The book as mentioned is too bloated for its own good, so we don’t get to the main villain until later: his name is Levi Golden, he’s an old Jewish man who escaped to America from the Nazi horrors of the ‘40s, and he’s behind the Delight scheme. In a bit of continuity we also learn he was the boss of the main villain in the previous volume. But man, talk about sending mixed signals. The back cover hypes Golden as “sadistic,” but when we meet him we’re treated to an overlong backstory showing all the horrors and misery he endured…escaping Germany as a young man with his wife and coming to New York, where he found even worse horrors, his wife raped and his daughter turned a hooker-junkie and his son killed and his wife left a catatonic wreck – and I mean all this before it’s even 1947!
So are we supposed to hate this guy or feel sorry for him? At any rate in a “tribute” to The Godfather, Golden a la Don Corleone had to get tough to face toughness, thus resolved to becoming more monstrous than those who preyed upon him. He set up a mafia of other escaped Jews and now, in 1992 (and we’re told this is all in December of ’92, right before Christmas, in other words a few months after the book was published – the future!!), Levi Golden is a kingpin of crime. But he has no marks on his record, and indeed his cover is as a harmless New York tailor, and he’s so successful in this pose that when Dinatale visits his shop later in the book only Dinatale’s cop-born sixth sense tells him the harmless old man is anything but harmless.
Sherrill though just wants to bide his time for the majority of the book; we endure all kinds of padding, from more Delight-spawned deaths to arbitrary action scenes starring Golden’s top henchman, Turk. When we get back to the Street Machine themselves, it’s usually to encounter them in mundane aspects – again arguing over the justness of their cause (three volumes in!!), or like with Vernick pulling the plug on his vegetable wife, or Dinatale bullyng an old nemesis of his from the force named Reimer who is clearly set up as a dude who will attempt to take down the Street Machine in some future volume that never happened.
While Slash And Burn is padded to the extreme, to Sherrill’s credit he writes as if it’s ten years earlier and not 1992; which is to say, the novel’s as un-PC as one could demand from the genre. This is mostly relayed via dialog, in particular from Dinatale; for example there’s a part early on where Maitland, the millionaire who secretly funds Street Machine, tells Dinatale that his team has picked up the notoriety of Batman and Robin in the underworld. To which Dinatale gruffly responds: “Two flaming queens if there were ever any.”

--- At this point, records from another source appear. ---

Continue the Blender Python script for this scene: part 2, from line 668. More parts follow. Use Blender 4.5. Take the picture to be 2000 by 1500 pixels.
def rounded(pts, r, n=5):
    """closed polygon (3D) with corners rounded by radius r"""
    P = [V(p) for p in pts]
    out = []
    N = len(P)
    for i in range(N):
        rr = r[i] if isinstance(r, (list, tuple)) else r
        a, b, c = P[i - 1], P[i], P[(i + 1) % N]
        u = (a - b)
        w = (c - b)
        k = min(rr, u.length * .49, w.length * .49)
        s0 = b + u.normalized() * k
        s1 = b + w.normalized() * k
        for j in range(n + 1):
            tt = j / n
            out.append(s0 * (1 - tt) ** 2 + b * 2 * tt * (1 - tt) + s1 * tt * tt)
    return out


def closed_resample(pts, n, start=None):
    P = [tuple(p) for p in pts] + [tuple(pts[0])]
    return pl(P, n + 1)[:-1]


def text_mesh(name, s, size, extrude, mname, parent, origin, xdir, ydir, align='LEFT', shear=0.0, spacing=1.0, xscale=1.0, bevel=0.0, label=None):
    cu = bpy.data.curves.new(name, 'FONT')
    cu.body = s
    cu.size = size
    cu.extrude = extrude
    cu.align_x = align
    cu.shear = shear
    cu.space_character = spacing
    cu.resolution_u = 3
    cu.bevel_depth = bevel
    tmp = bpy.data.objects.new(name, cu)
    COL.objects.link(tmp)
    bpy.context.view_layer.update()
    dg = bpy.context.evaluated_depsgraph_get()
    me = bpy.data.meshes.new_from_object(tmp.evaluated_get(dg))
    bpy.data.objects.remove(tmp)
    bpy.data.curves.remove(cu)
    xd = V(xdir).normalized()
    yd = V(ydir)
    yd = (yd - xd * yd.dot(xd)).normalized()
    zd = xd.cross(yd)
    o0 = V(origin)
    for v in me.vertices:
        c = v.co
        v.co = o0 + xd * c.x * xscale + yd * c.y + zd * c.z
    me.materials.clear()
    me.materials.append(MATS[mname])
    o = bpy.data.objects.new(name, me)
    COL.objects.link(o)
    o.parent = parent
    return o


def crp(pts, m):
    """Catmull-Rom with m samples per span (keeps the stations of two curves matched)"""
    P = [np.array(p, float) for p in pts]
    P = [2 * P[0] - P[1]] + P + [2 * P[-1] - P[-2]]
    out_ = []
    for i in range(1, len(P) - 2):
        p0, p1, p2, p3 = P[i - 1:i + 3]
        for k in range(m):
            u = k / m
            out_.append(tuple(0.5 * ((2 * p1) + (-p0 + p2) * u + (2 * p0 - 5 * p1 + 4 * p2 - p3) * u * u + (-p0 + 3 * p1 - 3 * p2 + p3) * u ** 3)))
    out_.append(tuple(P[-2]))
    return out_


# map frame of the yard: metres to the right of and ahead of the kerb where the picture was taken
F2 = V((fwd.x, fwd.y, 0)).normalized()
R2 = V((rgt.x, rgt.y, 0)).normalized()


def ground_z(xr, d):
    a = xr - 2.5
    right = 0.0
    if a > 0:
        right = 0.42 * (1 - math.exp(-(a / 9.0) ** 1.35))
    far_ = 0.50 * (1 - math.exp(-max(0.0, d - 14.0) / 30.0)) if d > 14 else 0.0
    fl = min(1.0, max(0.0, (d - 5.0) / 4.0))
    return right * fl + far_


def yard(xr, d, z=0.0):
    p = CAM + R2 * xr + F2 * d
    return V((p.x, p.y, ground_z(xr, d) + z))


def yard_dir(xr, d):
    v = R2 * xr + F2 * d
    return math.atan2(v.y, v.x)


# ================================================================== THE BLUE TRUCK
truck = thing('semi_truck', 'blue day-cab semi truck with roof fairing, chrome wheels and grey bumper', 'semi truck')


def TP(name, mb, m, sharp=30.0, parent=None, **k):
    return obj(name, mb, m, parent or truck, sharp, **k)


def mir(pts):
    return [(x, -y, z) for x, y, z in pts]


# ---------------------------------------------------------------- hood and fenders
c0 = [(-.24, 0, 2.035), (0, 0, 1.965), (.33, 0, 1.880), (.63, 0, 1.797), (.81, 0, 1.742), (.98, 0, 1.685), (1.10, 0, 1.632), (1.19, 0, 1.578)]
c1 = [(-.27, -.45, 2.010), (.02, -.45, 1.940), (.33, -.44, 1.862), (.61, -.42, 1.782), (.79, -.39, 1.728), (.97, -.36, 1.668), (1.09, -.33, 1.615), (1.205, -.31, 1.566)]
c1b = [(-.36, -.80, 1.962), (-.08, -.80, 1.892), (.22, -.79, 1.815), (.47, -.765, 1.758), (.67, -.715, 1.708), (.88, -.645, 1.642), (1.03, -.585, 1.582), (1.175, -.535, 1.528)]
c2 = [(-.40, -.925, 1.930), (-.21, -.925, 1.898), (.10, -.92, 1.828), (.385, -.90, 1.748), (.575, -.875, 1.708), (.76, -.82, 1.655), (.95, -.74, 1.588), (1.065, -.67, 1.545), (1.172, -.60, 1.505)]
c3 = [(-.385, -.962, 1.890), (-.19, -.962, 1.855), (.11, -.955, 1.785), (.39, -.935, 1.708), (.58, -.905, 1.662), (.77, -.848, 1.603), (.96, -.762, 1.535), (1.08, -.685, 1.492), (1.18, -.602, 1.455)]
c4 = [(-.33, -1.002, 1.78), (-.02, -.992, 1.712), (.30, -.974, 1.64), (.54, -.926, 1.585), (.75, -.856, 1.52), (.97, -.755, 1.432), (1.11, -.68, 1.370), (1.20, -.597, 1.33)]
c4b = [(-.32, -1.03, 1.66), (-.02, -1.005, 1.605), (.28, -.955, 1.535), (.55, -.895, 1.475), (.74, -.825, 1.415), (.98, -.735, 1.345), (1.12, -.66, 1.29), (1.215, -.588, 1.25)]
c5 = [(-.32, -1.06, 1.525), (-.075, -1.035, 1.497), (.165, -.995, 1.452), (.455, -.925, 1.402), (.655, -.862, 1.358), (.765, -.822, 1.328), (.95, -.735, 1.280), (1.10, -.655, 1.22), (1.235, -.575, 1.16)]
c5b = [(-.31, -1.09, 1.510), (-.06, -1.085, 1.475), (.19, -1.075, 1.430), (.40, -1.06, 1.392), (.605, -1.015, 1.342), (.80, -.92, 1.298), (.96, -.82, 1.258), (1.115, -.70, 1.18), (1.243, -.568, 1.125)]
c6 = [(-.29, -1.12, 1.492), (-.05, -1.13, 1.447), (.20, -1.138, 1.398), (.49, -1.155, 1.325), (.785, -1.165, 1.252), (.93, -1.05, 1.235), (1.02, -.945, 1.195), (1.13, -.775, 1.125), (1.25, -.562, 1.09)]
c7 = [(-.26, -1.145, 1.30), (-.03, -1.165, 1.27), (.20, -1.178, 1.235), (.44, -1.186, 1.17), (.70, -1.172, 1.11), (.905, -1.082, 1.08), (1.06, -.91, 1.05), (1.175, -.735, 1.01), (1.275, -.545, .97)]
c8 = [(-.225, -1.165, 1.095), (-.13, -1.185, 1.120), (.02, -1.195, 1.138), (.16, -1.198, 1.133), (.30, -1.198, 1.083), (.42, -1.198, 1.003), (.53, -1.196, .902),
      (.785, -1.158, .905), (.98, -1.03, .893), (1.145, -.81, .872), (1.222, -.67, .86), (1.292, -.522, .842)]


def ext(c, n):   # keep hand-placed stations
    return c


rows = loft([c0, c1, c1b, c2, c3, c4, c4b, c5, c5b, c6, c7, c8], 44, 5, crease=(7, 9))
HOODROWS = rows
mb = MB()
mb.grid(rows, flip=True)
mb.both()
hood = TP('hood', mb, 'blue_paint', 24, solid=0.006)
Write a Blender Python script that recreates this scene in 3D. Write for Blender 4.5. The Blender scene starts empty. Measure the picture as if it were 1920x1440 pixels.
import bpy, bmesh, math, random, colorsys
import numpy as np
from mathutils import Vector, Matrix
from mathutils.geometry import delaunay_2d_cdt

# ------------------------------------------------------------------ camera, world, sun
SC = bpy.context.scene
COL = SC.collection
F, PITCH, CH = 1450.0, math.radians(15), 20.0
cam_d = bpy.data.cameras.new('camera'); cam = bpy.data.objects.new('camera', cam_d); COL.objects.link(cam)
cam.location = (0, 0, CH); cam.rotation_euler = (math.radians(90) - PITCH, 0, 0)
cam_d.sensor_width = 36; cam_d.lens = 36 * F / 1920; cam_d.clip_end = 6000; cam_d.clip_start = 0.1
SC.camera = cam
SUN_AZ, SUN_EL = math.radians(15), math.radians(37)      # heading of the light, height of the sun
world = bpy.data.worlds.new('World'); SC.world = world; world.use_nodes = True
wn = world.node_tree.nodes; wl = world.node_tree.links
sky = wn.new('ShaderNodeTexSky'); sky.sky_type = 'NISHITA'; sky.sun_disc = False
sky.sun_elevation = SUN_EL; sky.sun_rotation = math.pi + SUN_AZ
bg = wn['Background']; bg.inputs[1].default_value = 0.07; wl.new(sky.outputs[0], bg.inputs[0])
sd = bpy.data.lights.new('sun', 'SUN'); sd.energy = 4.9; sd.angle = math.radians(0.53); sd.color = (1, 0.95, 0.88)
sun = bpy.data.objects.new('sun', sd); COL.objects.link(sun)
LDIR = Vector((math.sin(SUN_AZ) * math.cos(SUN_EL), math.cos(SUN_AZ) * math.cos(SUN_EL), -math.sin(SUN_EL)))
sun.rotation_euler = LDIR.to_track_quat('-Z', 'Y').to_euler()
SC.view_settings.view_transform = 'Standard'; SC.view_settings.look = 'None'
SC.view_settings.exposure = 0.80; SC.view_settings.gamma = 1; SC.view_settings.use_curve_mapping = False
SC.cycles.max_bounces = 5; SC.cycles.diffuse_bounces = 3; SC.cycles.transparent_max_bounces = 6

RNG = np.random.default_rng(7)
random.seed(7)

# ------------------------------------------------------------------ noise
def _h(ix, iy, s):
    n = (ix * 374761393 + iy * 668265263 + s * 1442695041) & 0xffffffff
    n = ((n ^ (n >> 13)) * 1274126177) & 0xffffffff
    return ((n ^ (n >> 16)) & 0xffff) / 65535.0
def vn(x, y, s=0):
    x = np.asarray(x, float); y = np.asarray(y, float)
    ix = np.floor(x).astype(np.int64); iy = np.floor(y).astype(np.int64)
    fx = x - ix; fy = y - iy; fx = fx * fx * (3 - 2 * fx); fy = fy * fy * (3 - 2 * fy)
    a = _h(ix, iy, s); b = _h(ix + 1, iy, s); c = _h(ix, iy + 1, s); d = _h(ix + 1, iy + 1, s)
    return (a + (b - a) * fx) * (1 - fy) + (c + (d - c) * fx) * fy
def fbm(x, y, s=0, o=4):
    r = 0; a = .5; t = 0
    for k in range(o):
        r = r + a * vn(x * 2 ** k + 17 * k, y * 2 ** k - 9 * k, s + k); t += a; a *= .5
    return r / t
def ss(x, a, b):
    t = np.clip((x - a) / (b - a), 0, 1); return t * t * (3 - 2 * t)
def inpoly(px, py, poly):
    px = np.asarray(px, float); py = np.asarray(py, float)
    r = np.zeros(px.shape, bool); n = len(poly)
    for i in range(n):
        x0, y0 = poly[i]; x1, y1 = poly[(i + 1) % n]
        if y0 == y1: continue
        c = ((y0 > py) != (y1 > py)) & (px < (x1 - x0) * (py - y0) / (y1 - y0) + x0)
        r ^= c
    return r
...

Speaking of sleazy stuff, the moment you’ve waited for has finally arrived, friends – Dinatale and Barb do it. As we’ll recall, our former hooker-pornstar-rape victim-crook asskicker has been doubting if she’s truly a lesbian; the thought of a man touching her makes her flesh crawl, after the gang-rape she endured in the first volume…any man, that is, except for Dinatale. As we learned last time Barb was wondering if she wanted to say to hell with it and do the guy – this time, after a failed hit attempt on Dinatale and Barb by Turk, the two repair to Metro Meats, ie the towering Street Machine headquarters, and clean up each other’s wounds before giving in to temptation. Sherrill really stretches this way out, long-simmer to the max, but after lots of talk, including the two smelling each other (seriously!), when they finally get to the down and dirty screwin’ Sherrill cuts away: “It went on like that for hours.”
After this Barb is now “the leader’s woman,” but nothing much else plays out on this subplot. It’s made clear though that it’s true love between the two and they would’ve remained an item in future installments. And the others othe team take it all in quite pragmatically, which is to say there are no ripples caused. I guess the only change is the two now worry over each other in the action scenes – which, finally, we get to in the final quarter. So in that way Slash And Burn is identical in its construct to the previous two volumes: an opening action scene, lots of padding, and then a final harried climactic action scene. Gee, I wonder if the fourth volume would’ve followed the same path…?
And the big finale is more goofy than anything: Golden’s secret Delight-manufacturing location is a fortress of a building deep in Chinatown, which we are informed is a no-man’s land along the lines of Beirut or something – such a no man’s land that Dinatale tells his troops they can go in with guns blasting, no silencers needed this time. And hell let’s bring a couple LAW rocket launchers along, too! But just when it goes down it all gets super ridiculous…Moses’s knee goes out on him due to an injury he’s been dealing with the entire book, and his massive frame crashes into the garbage the team’s hiding in, alerting Golden, Turk, and their entourage that it’s an ambush. And meanwhile Barb, apropos of nothing, goes into a seizure and starts freaking out!
Golden doesn’t have like an army or anything, so for the most part it’s just the Street Machine hiding in refuse and springing up to fire off a shot or two. We do get just a bit of gun-porn, not as much as previous volumes though, and as mentioned the gore is much toned down. In fact it’s all so bland I can’t even remember if Golden is given a big sendoff. About all I remember is all this occurs on Christmas Eve, and the book ends with a lame “Bah, humbug” joke from Brian Benson, and that’s all she wrote for the Steel Lightning series.
I recall the thrill I experienced when I discovered this series a few years ago, trawling Amazon for anything published by Pinnacle in the latter ‘80s, in particular any obscure men’s adventure books. I remember seeing “Midnight Lightning” listed, with no details provided, and then researching further and realizing it was indeed a men’s adventure novel – and that there were two more volumes! But sadly the series just never amounted to much, and my only suspicion is that Sherrill was given poor direction by the publisher…the books are always promising to go all-out, but never quite do, as if the publisher wanted a “real” novel, and not just a crazy action spectacle.